What should have been an edifying moment proved anything but – Baxter producing a few good saves to keep Carlisle at bay before finally being beaten from the spot a minute before the break. This time Gibson held on to the ball, Eoin Toal having been punished for another very debatable handball as he attempted to clear.

Wanderers didn’t change their course in the second half, there was no recognisable concession in tactics or shape to try and shake Carlisle from what had by then become a very comfortable grip on the game. And that is a great disappointment.

Whereas against Port Vale and Stevenage, heart and passion took over to see the team through in a defensive sense, that very rarely seems to apply when asked to attack. Instead, we got the same deliberate possession football and a startling lack of ideas.

Charles did have a decent chance after pouncing on a spill from Holy but was unable to turn the ball into the net from a very tight angle. It is hard to know how the game might have changed had that goal gone in just after the interval.

Carlisle just carried on. They got a bit of luck with the second goal, Gibson’s pot shot taking a deflection before sailing past Baxter into the top corner.

Evatt had been readying Jon Dadi Bodvarsson and Dan Nlundulu at the time, and though the former’s entrance was greeted with much enthusiasm from home supporters, his impact was frustratingly – if understandably – rusty.

To further aggravate Bolton’s support, Gibson completed his hat-trick a few minutes into stoppage time.

Baxter went up to add another body in the penalty box for a corner – seemingly without instruction from his manager – and the clearance eventually left his empty goal exposed.

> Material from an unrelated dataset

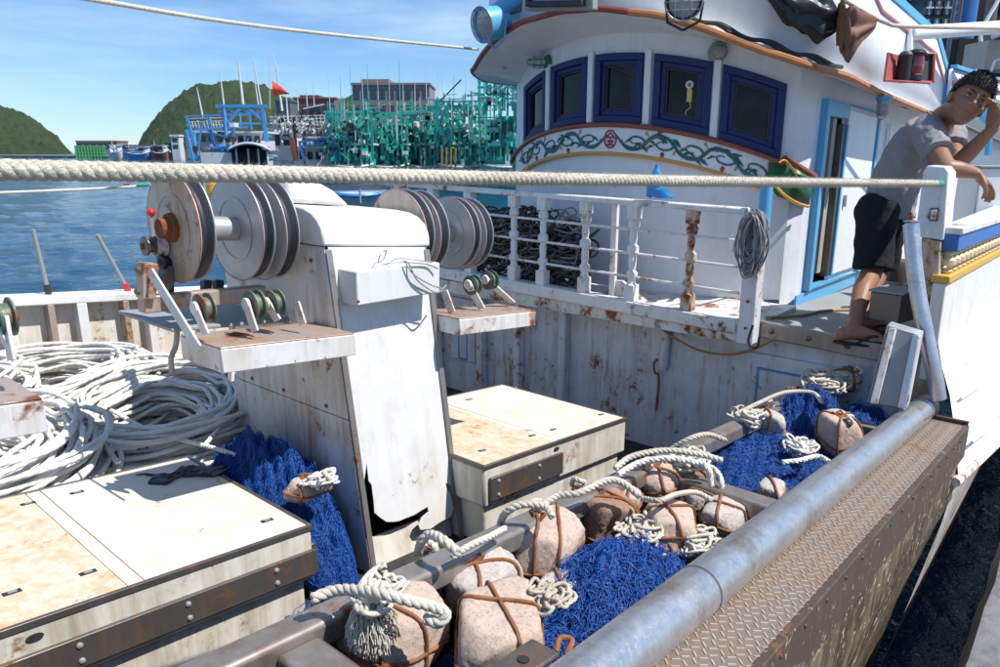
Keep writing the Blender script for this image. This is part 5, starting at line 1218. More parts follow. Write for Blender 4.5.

It was a down-note on which Wanderers will have to dwell for a fortnight, now, and a result which guarantees a mood of concern will spread right through the international break.

Clearly, it is too early to write Bolton’s automatic promotion hopes off, even though a seven-point gap has now opened up on Oxford United in second. At their best, they have proven themselves capable, but those moments have not yet been consistent enough to lend any credibility to their billing as pre-season favourites.

Comparisons with Phil Neal’s frustrating side of the early nineties continue.

“Everyone seems to know the score, they’ve seen it all before,” so the song goes.

If Wanderers do indeed get motivation from proving people wrong, they won’t have far to look for inspiration in the next couple of weeks.